---------- Input

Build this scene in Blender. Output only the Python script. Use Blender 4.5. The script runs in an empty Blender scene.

--------------------
---------- Input

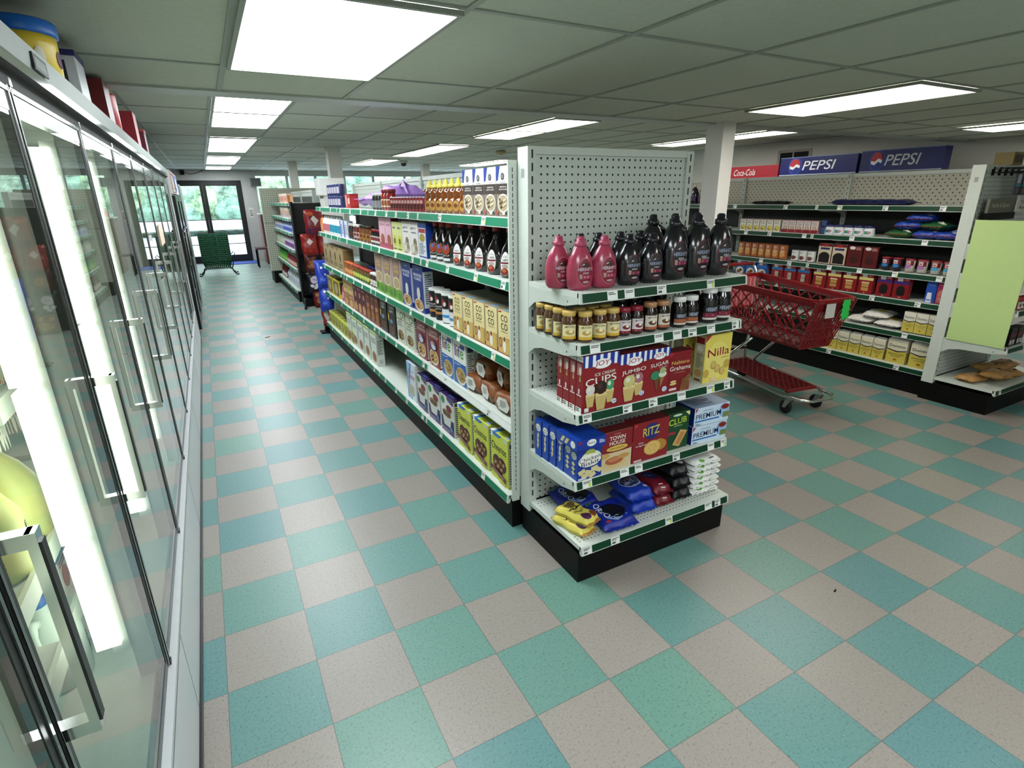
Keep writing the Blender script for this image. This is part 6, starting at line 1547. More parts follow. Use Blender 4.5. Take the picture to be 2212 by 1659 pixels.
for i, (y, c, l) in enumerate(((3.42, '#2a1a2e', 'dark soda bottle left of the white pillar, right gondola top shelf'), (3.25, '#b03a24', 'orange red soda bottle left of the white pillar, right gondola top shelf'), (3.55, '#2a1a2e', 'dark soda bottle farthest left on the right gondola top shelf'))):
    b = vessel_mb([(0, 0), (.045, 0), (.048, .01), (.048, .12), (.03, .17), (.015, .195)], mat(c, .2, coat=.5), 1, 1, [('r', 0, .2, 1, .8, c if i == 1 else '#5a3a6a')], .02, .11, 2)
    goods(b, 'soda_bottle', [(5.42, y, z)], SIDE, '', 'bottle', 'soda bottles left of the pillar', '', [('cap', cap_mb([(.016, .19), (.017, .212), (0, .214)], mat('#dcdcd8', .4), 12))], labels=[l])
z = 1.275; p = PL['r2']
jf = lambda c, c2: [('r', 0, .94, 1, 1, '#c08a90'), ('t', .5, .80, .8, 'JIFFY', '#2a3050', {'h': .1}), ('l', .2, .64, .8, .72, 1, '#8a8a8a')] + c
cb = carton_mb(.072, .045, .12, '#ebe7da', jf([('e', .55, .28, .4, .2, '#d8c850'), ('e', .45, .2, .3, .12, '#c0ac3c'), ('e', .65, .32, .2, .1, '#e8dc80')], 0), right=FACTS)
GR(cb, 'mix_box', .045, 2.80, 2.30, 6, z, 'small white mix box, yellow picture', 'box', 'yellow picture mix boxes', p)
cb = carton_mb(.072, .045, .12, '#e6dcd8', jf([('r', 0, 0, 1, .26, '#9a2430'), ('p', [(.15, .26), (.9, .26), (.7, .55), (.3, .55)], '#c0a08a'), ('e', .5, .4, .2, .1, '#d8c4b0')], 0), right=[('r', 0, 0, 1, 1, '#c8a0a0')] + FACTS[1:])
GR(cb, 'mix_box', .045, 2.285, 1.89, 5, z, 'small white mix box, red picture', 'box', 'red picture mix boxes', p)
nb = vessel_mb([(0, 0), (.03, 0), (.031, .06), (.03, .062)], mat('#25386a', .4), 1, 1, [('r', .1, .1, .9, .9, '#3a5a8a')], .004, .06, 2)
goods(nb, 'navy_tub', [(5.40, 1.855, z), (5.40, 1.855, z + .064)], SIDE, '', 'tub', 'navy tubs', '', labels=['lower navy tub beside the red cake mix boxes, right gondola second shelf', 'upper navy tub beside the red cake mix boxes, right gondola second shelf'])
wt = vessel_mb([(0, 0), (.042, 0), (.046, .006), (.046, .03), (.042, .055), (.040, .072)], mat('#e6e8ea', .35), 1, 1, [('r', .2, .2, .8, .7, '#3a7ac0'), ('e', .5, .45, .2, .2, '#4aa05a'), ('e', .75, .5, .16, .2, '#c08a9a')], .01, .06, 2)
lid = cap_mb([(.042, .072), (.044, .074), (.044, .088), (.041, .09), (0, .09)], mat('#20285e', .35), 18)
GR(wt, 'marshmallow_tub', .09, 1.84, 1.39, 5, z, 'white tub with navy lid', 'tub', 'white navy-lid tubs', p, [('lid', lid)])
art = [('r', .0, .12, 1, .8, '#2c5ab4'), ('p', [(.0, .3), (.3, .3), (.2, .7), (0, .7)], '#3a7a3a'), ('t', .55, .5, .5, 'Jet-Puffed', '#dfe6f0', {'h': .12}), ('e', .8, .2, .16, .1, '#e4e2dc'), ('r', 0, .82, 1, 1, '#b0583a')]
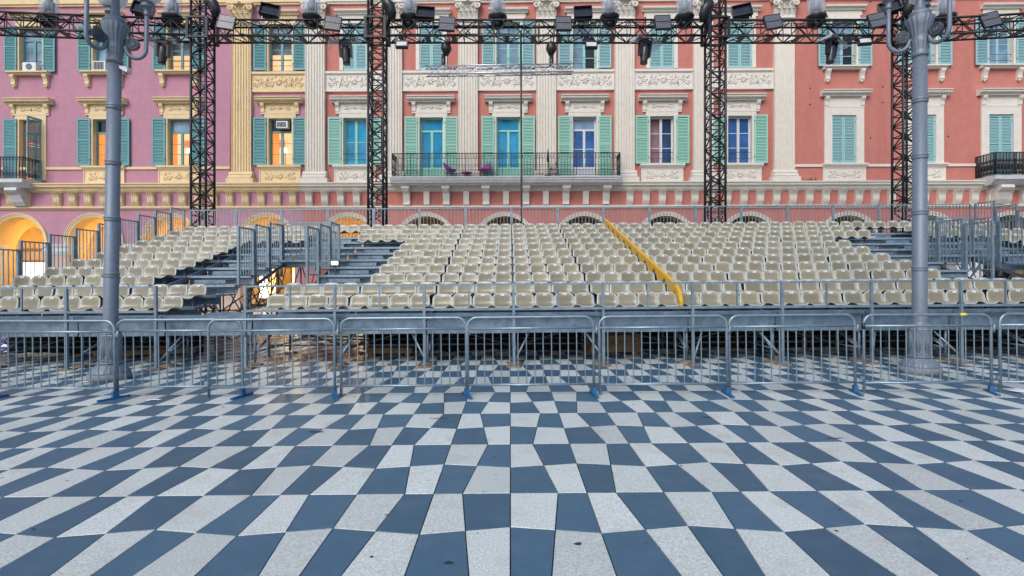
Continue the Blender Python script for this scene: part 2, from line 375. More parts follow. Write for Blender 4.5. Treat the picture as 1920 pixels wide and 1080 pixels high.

--------------------
---------- Input

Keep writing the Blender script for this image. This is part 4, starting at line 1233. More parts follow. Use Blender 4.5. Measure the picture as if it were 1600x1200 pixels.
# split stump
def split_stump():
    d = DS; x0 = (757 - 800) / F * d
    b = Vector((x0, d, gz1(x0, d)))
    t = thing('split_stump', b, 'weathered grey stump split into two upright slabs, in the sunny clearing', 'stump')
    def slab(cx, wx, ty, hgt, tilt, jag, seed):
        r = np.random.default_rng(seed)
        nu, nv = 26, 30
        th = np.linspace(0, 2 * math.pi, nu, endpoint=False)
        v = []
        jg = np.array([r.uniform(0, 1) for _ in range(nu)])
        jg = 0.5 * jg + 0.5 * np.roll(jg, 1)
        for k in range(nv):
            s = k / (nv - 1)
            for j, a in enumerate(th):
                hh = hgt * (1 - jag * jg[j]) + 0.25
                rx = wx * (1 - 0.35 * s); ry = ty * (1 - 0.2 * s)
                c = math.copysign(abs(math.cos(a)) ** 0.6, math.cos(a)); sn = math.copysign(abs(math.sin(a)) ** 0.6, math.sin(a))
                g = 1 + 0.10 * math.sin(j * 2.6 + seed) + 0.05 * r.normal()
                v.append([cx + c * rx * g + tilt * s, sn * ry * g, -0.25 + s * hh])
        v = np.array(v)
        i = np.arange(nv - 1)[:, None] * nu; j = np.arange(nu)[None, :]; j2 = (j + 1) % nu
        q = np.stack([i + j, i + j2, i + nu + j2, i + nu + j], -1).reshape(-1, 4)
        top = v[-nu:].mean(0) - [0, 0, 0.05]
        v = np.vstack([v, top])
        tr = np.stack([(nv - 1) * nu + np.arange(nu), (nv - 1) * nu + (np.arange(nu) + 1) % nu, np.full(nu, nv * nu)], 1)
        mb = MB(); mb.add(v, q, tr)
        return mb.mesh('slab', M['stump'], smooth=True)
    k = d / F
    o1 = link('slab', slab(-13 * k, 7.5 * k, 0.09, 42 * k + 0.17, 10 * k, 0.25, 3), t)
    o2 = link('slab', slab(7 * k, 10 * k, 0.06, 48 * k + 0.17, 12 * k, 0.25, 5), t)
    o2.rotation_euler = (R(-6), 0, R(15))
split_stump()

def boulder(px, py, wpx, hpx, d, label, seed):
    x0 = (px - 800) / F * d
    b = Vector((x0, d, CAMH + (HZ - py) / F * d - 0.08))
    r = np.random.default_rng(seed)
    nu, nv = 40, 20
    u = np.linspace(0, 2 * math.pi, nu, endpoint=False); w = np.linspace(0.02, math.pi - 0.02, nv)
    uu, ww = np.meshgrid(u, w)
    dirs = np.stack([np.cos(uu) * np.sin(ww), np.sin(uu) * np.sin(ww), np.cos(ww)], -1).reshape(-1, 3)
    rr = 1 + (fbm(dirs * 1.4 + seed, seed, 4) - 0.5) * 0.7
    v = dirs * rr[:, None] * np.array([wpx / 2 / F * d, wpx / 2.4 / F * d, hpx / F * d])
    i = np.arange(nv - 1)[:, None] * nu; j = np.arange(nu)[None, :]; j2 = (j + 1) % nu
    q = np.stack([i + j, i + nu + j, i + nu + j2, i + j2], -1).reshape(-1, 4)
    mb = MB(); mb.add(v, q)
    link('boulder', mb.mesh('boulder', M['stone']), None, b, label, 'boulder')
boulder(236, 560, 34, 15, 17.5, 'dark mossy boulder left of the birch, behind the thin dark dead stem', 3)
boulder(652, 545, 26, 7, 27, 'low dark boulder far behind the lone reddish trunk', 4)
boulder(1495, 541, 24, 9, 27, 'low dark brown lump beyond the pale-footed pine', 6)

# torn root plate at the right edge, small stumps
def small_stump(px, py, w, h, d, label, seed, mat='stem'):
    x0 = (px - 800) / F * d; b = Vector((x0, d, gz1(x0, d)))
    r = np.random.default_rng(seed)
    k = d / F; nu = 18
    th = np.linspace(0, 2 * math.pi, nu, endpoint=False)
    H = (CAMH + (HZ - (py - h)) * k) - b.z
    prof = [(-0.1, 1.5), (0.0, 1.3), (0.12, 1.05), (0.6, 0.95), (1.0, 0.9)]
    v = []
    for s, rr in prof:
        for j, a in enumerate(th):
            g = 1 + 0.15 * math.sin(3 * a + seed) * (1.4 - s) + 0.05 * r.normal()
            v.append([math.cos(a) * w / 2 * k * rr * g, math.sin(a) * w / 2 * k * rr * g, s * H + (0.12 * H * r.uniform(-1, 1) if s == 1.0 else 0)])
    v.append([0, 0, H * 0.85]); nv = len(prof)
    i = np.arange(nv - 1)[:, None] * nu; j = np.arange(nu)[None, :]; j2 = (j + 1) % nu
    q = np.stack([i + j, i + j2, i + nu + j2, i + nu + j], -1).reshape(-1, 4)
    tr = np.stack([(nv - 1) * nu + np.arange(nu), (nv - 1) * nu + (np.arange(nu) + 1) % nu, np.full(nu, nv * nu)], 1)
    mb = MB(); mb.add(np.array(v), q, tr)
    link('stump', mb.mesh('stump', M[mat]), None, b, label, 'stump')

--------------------

- **What you have to do**: State the number of lines in the records that contain the string "writing", and nothing more.

- **Correct result**: 2